— Begin Available data —

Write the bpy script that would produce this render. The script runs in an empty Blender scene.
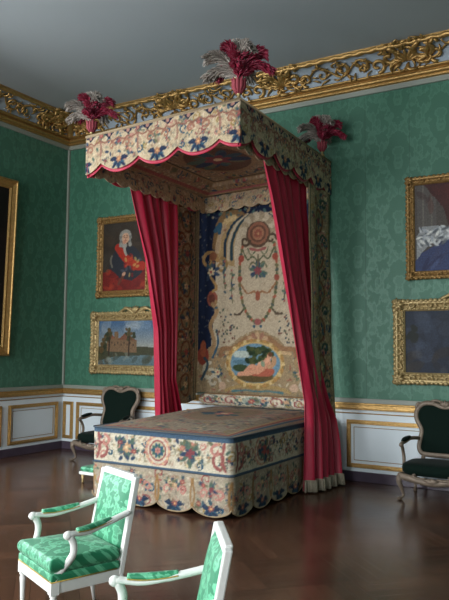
import bpy, math, random
import numpy as np
from mathutils import Vector, Matrix
random.seed(7)
C = bpy.context.scene.collection
PI = math.pi
sin, cos = math.sin, math.cos

# ------------------------------------------------------------------ mesh helpers
def s2l(c):
    return tuple((v/12.92 if v <= .04045 else ((v+.055)/1.055)**2.4) for v in c[:3])

class MB:
    def __init__(s): s.v = []; s.f = []; s.m = []; s.c = {}; s.sm = []
    def add(s, vs, fs, mi=0, smooth=True, cols=None):
        o = len(s.v); s.v += [tuple(p) for p in vs]
        for f in fs: s.f.append(tuple(i+o for i in f)); s.m.append(mi); s.sm.append(smooth)
        if cols is not None:
            for i, c in enumerate(cols): s.c[o+i] = c
        return s
    def box(s, x0, x1, y0, y1, z0, z1, mi=0):
        return s.hexa([(x0,y0,z0),(x1,y0,z0),(x1,y1,z0),(x0,y1,z0),(x0,y0,z1),(x1,y0,z1),(x1,y1,z1),(x0,y1,z1)], mi)
    def hexa(s, p, mi=0):
        return s.add(p, [(0,3,2,1),(4,5,6,7),(0,1,5,4),(1,2,6,5),(2,3,7,6),(3,0,4,7)], mi, False)
    def grid(s, fn, nu, nv, mi=0, cf=None, wrap=False, flip=False):
        vs, cs = [], []
        for j in range(nv+1):
            for i in range(nu if wrap else nu+1):
                u, v = i/nu, j/nv
                vs.append(fn(u, v))
                if cf: cs.append(cf(u, v))
        n = nu if wrap else nu+1; fs = []
        for j in range(nv):
            for i in range(nu):
                a = j*n+i; b = j*n+(i+1) % n
                q = (a, b, b+n, a+n)
                fs.append(q[::-1] if flip else q)
        return s.add(vs, fs, mi, True, cs if cf else None)
    def tube(s, pts, r, n=8, mi=0, cap=True, flat=1.0, up=None, closed=False):
        P = [Vector(p) for p in pts]; k = len(P)
        R = [r]*k if isinstance(r, (int, float)) else list(r)
        vs, fs = [], []
        prev = None
        for i in range(k):
            if closed: t = (P[(i+1) % k]-P[i-1])
            else: t = (P[min(i+1, k-1)]-P[max(i-1, 0)])
            t = t.normalized() if t.length > 1e-9 else Vector((0,0,1))
            if up is not None: a = Vector(up)
            elif prev is None: a = Vector((0,0,1)) if abs(t.z) < .9 else Vector((0,1,0))
            else: a = prev
            b = t.cross(a)
            if b.length < 1e-6: b = t.cross(Vector((1,.3,.2)))
            b.normalize(); a = b.cross(t).normalized(); prev = a
            for j in range(n):
                w = 2*PI*j/n
                vs.append(P[i]+(b*cos(w)+a*sin(w)*flat)*R[i])
        for i in range(k if closed else k-1):
            i2 = (i+1) % k
            for j in range(n):
                j2 = (j+1) % n
                fs.append((i*n+j, i*n+j2, i2*n+j2, i2*n+j))
        if cap and not closed:
            fs.append(tuple(range(n))[::-1]); fs.append(tuple((k-1)*n+j for j in range(n)))
        return s.add(vs, fs, mi)
    def lathe(s, prof, c=(0,0,0), n=16, mi=0):
        vs = [(c[0]+r*cos(2*PI*j/n), c[1]+r*sin(2*PI*j/n), c[2]+z) for r, z in prof for j in range(n)]
        fs = [(i*n+j, i*n+(j+1) % n, (i+1)*n+(j+1) % n, (i+1)*n+j) for i in range(len(prof)-1) for j in range(n)]
        fs += [tuple(range(n))[::-1], tuple((len(prof)-1)*n+j for j in range(n))]
        return s.add(vs, fs, mi)
    def ell(s, c, r, mi=0, n=10, k=6, rot=None):
        vs = []; c = Vector(c)
        for i in range(k+1):
            th = PI*i/k
            for j in range(n):
                p = Vector((r[0]*sin(th)*cos(2*PI*j/n), r[1]*sin(th)*sin(2*PI*j/n), r[2]*cos(th)))
                if rot: p = rot @ p
                vs.append(c+p)
        fs = [(i*n+j, (i+1)*n+j, (i+1)*n+(j+1) % n, i*n+(j+1) % n) for i in range(k) for j in range(n)]
        return s.add(vs, fs, mi)
    def build(s, name, mats, parent=None, bevel=0, solid=0, sub=0):
        me = bpy.data.meshes.new(name); me.from_pydata(s.v, [], s.f)
        for m in (mats if isinstance(mats, (list, tuple)) else [mats]): me.materials.append(m)
        me.polygons.foreach_set('material_index', s.m)
        me.polygons.foreach_set('use_smooth', s.sm)
        if s.c:
            a = me.color_attributes.new('Col', 'FLOAT_COLOR', 'POINT')
            arr = np.ones((len(s.v), 4), np.float32)
            for i, c in s.c.items(): arr[i, :3] = c
            a.data.foreach_set('color', arr.ravel())
        me.update()
        o = bpy.data.objects.new(name, me); C.objects.link(o)
        if parent: o.parent = parent
        if bevel:
            b = o.modifiers.new('b', 'BEVEL'); b.width = bevel; b.segments = 2; b.limit_method = 'ANGLE'
        if solid:
            b = o.modifiers.new('s', 'SOLIDIFY'); b.thickness = solid; b.offset = 0
        if sub:
            b = o.modifiers.new('u', 'SUBSURF'); b.levels = sub; b.render_levels = sub
        return o

def thing(name, label, cat, loc=(0,0,0), rz=0, group=None):
    o = bpy.data.objects.new(name, None); C.objects.link(o); o.empty_display_size = .1
    o.location = loc; o.rotation_euler = (0,0,rz); o['label'] = label; o['category'] = cat
    if group: o['group'] = group
    return o
def tag(o, label, cat, group=None):
    o['label'] = label; o['category'] = cat
    if group: o['group'] = group
    return o
def struct(o): o['kind'] = 'structure'; return o
def dup(root, loc, rz, label):
    r = root.copy(); C.objects.link(r); r.location = loc; r.rotation_euler = (0,0,rz); r['label'] = label
    for ch in list(root.children):
        c = ch.copy(); C.objects.link(c); c.parent = r
        for g in ch.children:
            d = g.copy(); C.objects.link(d); d.parent = c
    return r
def crom(pts, n=6, closed=False):
    P = [np.array(p, float) for p in pts]; out = []; k = len(P)
    for i in range(k if closed else k-1):
        if closed: a, b, c, d = P[i-1], P[i], P[(i+1) % k], P[(i+2) % k]
        else: a, b, c, d = P[max(i-1,0)], P[i], P[i+1], P[min(i+2,k-1)]
        for j in range(n):
            t = j/n
            out.append(.5*((2*b)+(-a+c)*t+(2*a-5*b+4*c-d)*t*t+(-a+3*b-3*c+d)*t**3))
    if not closed: out.append(P[-1])
    return [tuple(p) for p in out]
def lerp(a, b, t): return a+(b-a)*t
def interp(x, xs, ys): return float(np.interp(x, xs, ys))

# ------------------------------------------------------------------ node helper
class N:
    def __init__(s, m): s.t = m.node_tree
    def val(s, x): return x.o if isinstance(x, X) else x
    def math(s, op, *a):
        n = s.t.nodes.new('ShaderNodeMath'); n.operation = op
        for i, x in enumerate(a):
            x = s.val(x)
            if isinstance(x, (int, float)): n.inputs[i].default_value = x
            else: s.t.links.new(x, n.inputs[i])
        return X(s, n.outputs[0])
    def node(s, t, props={}, ins={}, out=0):
        n = s.t.nodes.new(t)
        for k, v in props.items(): setattr(n, k, v)
        for k, v in ins.items():
            v = s.val(v)
            if isinstance(v, bpy.types.NodeSocket): s.t.links.new(v, n.inputs[k])
            else: n.inputs[k].default_value = v
        return X(s, n.outputs[out]) if out is not None else n
    def obj(s):
        c = s.node('ShaderNodeTexCoord', out=None).outputs['Object']
        p = s.t.nodes.new('ShaderNodeSeparateXYZ'); s.t.links.new(c, p.inputs[0])
        return X(s, p.outputs[0]), X(s, p.outputs[1]), X(s, p.outputs[2])
    def vec(s, x, y, z): return s.node('ShaderNodeCombineXYZ', {}, {0: x, 1: y, 2: z})
    def mix(s, f, a, b):
        n = s.t.nodes.new('ShaderNodeMix'); n.data_type = 'RGBA'
        for i, x in ((0, f), (6, a), (7, b)):
            x = s.val(x)
            if isinstance(x, bpy.types.NodeSocket): s.t.links.new(x, n.inputs[i])
            elif i == 0: n.inputs[i].default_value = x
            else: n.inputs[i].default_value = (*x[:3], 1)
        return X(s, n.outputs[2])
    def noise(s, v, scale, det=3, rough=.5):
        return s.node('ShaderNodeTexNoise', {}, {'Vector': v, 'Scale': scale, 'Detail': det, 'Roughness': rough})
    def step(s, x, a, b):
        n = s.t.nodes.new('ShaderNodeMapRange'); n.interpolation_type = 'SMOOTHSTEP'
        s.t.links.new(s.val(x), n.inputs[0]); n.inputs[1].default_value = a; n.inputs[2].default_value = b
        return X(s, n.outputs[0])
class X:
    def __init__(s, n, o): s.n = n; s.o = o
    def __add__(s, b): return s.n.math('ADD', s, b)
    def __sub__(s, b): return s.n.math('SUBTRACT', s, b)
    def __mul__(s, b): return s.n.math('MULTIPLY', s, b)
    def __truediv__(s, b): return s.n.math('DIVIDE', s, b)
    def floor(s): return s.n.math('FLOOR', s)
    def fract(s): return s.n.math('FRACT', s)
    def abs(s): return s.n.math('ABSOLUTE', s)
    def sin(s): return s.n.math('SINE', s)
    def cos(s): return s.n.math('COSINE', s)

def mat(name, col=(.8,.8,.8), rough=.6, metal=0, spec=.5, bump=0, bscale=30, var=0, coat=0, sheen=0):
    m = bpy.data.materials.new(name); m.use_nodes = True
    b = m.node_tree.nodes['Principled BSDF']
    c = s2l(col)
    b.inputs['Base Color'].default_value = (*c, 1); b.inputs['Roughness'].default_value = rough
    b.inputs['Metallic'].default_value = metal; b.inputs['Specular IOR Level'].default_value = spec
    b.inputs['Coat Weight'].default_value = coat; b.inputs['Sheen Weight'].default_value = sheen
    n = N(m)
    if bump or var:
        tc = n.node('ShaderNodeTexCoord', out=3)
        ns = n.noise(tc, bscale, 4)
        if bump:
            bp = n.node('ShaderNodeBump', {}, {'Height': ns, 'Strength': bump, 'Distance': .01})
            n.t.links.new(bp.o, b.inputs['Normal'])
        if var:
            n2 = n.noise(tc, bscale*.4, 4)
            mx = n.mix(n2, tuple(v*(1-var) for v in c), tuple(min(1, v*(1+var)) for v in c))
            n.t.links.new(mx.o, b.inputs['Base Color'])
    return m
def damask(name, base, light, W, H, mode='xz', r0=.55, r1=.35, k=1.0, seam=False, seamw=.56):
    m = bpy.data.materials.new(name); m.use_nodes = True
    b = m.node_tree.nodes['Principled BSDF']; n = N(m)
    x, y, z = n.obj()
    if mode == 'xz': u, v = x, z
    elif mode == 'yz': u, v = y, z
    else: u, v = x, z+y
    U = u/W
    v2 = v/H+(U.floor()*.5)
    a = ((U.fract())-.5).abs()          # 0 at the centre of a column, mirrored
    ang = v2*(2*PI)
    cy, sy = ang.cos(), ang.sin()
    ns = n.node('ShaderNodeTexNoise', {}, {'Vector': n.vec(a*4.4, cy*.75, sy*.75), 'Scale': 1.9, 'Detail': 2.5, 'Roughness': .55})
    og = (a*2)-((cy*.30)+.55)
    ring = n.step(og.abs(), .30, .04)
    core = n.step(n.node('ShaderNodeVectorMath', {'operation': 'LENGTH'}, {0: n.vec(a*5.2, (cy-1.0)*1.6, 0.0)}, 1), 1.0, .15)
    low = n.step(n.node('ShaderNodeVectorMath', {'operation': 'LENGTH'}, {0: n.vec((a-.5)*7.0, (cy+1.0)*1.8, 0.0)}, 1), 1.0, .2)
    env = n.math('MAXIMUM', n.math('MAXIMUM', ring*.20, core*.26), low*.16)
    ray = ((n.node('ShaderNodeMath', {'operation': 'ARCTAN2'}, {0: a, 1: sy*.14})*11.0).cos()*.05)*core
    f = n.step((ns+env)+ray, .56, .61)
    f2b = n.step((ns+env)+ray, .71, .74)
    f = n.math('SUBTRACT', f, f2b*.6)
    f = f*k
    c0, c1 = s2l(base), s2l(light)
    w = n.noise(n.vec(u*3, v*1.2, 0.0), 1.2, 3)
    f2 = n.math('MULTIPLY', f, (w*.5)+.7)
    col = n.mix(f2, c0, c1)
    if seam:
        sx = n.step(((u/seamw).fract()-.5).abs(), .49, .497)
        col = n.mix(sx*.45, col, tuple(c*.35 for c in c0))
    n.t.links.new(col.o, b.inputs['Base Color'])
    n.t.links.new(n.math('SUBTRACT', r0, f*(r0-r1)).o, b.inputs['Roughness'])
    th = n.node('ShaderNodeTexNoise', {}, {'Vector': n.vec(u*250, v*60, 0.0), 'Scale': 1.0})
    bp = n.node('ShaderNodeBump', {}, {'Height': th+f*.8, 'Strength': .25, 'Distance': .002})
    n.t.links.new(bp.o, b.inputs['Normal'])
    b.inputs['Sheen Weight'].default_value = .15
    return m
def colmat(name, rough=.9, bump=.3, scale=260, spec=.3):
    m = bpy.data.materials.new(name); m.use_nodes = True
    b = m.node_tree.nodes['Principled BSDF']; n = N(m)
    a = n.t.nodes.new('ShaderNodeAttribute'); a.attribute_name = 'Col'
    tc = n.node('ShaderNodeTexCoord', out=3)
    ns = n.noise(tc, scale, 3)
    mx = n.t.nodes.new('ShaderNodeMix'); mx.data_type = 'RGBA'; mx.blend_type = 'MULTIPLY'; mx.inputs[0].default_value = .5
    n.t.links.new(a.outputs['Color'], mx.inputs[6])
    g = n.step(ns, .2, .8); n.t.links.new(n.vec(g+.35, g+.35, g+.35).o, mx.inputs[7])
    n.t.links.new(mx.outputs[2], b.inputs['Base Color'])
    bp = n.node('ShaderNodeBump', {}, {'Height': ns, 'Strength': bump, 'Distance': .003})
    n.t.links.new(bp.o, b.inputs['Normal'])
    b.inputs['Roughness'].default_value = rough; b.inputs['Specular IOR Level'].default_value = spec
    return m

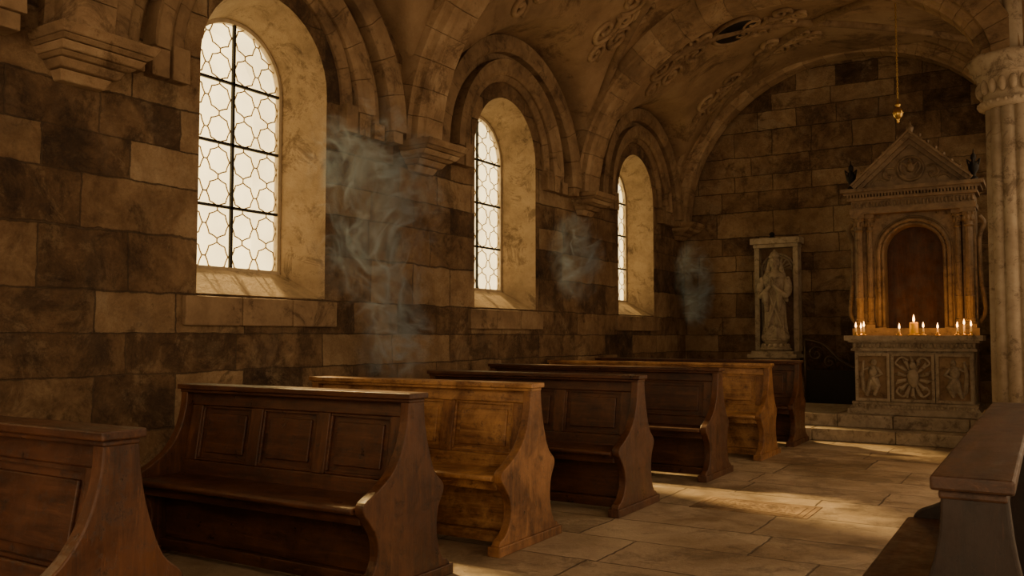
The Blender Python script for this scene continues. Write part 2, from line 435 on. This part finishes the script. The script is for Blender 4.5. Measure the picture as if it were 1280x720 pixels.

— End Available data —

Your task | The lines from the start of the entries above through the one containing "return tuple((v/12.92 if" are to be retyped exactly, and no others. Pictures are left out.

Result of this task |
Write the bpy script that would produce this render. The script runs in an empty Blender scene.
import bpy, math, random
import numpy as np
from mathutils import Vector, Matrix
random.seed(7)
C = bpy.context.scene.collection
PI = math.pi
sin, cos = math.sin, math.cos

# ------------------------------------------------------------------ mesh helpers
def s2l(c):
    return tuple((v/12.92 if v <= .04045 else ((v+.055)/1.055)**2.4) for v in c[:3])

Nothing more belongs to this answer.